### PROBLEM TO SOLVE
Copy out every line in the entries below that includes "Write".

Entries taken from a collection
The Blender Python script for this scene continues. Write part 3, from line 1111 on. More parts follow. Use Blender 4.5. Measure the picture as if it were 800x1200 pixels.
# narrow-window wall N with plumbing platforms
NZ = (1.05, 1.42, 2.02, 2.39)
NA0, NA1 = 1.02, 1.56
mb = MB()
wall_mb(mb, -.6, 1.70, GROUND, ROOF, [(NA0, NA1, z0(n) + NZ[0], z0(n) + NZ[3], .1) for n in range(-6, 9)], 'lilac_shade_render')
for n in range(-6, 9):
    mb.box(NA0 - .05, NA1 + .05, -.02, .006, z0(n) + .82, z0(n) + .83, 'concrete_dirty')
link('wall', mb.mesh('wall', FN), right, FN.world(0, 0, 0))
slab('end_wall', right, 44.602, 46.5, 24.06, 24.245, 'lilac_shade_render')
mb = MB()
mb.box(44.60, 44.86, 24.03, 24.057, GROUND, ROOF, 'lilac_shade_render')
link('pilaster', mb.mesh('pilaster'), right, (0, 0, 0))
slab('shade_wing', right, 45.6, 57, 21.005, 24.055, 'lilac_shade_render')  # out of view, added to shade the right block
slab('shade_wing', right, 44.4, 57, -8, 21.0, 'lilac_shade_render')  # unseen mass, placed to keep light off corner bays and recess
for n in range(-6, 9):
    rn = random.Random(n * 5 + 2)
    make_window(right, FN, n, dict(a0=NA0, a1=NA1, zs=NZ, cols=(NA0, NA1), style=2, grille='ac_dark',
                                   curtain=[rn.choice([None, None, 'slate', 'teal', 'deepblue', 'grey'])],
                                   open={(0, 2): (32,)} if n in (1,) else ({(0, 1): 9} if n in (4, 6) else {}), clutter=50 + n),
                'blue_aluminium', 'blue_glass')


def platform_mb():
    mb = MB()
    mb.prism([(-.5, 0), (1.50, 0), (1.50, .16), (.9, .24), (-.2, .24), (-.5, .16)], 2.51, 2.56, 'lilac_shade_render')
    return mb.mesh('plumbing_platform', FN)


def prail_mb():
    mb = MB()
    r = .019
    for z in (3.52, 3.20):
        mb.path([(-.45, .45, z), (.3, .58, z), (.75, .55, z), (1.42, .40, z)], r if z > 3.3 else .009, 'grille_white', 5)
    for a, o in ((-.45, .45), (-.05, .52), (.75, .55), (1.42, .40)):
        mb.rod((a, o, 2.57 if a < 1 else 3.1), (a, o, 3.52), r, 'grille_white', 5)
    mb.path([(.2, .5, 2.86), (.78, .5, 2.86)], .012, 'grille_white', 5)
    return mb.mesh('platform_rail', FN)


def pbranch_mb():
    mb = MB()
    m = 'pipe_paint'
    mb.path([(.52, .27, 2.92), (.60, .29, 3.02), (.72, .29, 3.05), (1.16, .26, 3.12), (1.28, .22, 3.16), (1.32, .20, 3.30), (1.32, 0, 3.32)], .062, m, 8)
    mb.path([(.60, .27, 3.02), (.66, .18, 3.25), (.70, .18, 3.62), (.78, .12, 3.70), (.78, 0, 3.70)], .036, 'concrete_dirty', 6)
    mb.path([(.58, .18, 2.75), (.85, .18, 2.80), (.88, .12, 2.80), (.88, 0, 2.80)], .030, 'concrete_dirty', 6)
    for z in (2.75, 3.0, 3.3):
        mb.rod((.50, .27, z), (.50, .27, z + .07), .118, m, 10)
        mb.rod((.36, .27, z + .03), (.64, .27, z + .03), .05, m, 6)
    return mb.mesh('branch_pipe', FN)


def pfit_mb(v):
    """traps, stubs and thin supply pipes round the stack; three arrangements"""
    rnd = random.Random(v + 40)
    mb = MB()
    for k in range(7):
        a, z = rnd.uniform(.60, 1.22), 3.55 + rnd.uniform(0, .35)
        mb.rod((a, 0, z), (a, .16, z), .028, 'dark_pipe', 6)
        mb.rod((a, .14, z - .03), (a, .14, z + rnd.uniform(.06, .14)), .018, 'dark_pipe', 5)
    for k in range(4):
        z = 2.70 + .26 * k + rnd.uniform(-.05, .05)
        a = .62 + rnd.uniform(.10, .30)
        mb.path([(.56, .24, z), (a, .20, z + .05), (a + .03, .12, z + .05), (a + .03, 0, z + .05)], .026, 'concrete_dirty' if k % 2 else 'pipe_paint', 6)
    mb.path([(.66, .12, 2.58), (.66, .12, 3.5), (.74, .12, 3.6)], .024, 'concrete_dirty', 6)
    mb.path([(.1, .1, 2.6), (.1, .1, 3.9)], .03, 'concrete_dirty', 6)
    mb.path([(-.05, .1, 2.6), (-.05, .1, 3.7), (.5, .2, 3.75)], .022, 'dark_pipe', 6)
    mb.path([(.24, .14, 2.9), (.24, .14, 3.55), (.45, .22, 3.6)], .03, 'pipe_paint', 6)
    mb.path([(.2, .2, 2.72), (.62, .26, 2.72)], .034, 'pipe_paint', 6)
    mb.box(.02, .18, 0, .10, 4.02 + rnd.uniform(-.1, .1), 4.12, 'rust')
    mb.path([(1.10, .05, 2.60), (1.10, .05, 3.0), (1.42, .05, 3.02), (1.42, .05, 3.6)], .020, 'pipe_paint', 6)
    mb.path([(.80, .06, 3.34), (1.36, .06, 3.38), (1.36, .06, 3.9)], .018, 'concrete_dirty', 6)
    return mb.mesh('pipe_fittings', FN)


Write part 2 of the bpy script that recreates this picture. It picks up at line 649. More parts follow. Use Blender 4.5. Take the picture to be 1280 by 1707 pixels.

### ANSWER TO THE EXERCISE
The Blender Python script for this scene continues. Write part 3, from line 1111 on. More parts follow. Use Blender 4.5. Measure the picture as if it were 800x1200 pixels.
Write part 2 of the bpy script that recreates this picture. It picks up at line 649. More parts follow. Use Blender 4.5. Take the picture to be 1280 by 1707 pixels.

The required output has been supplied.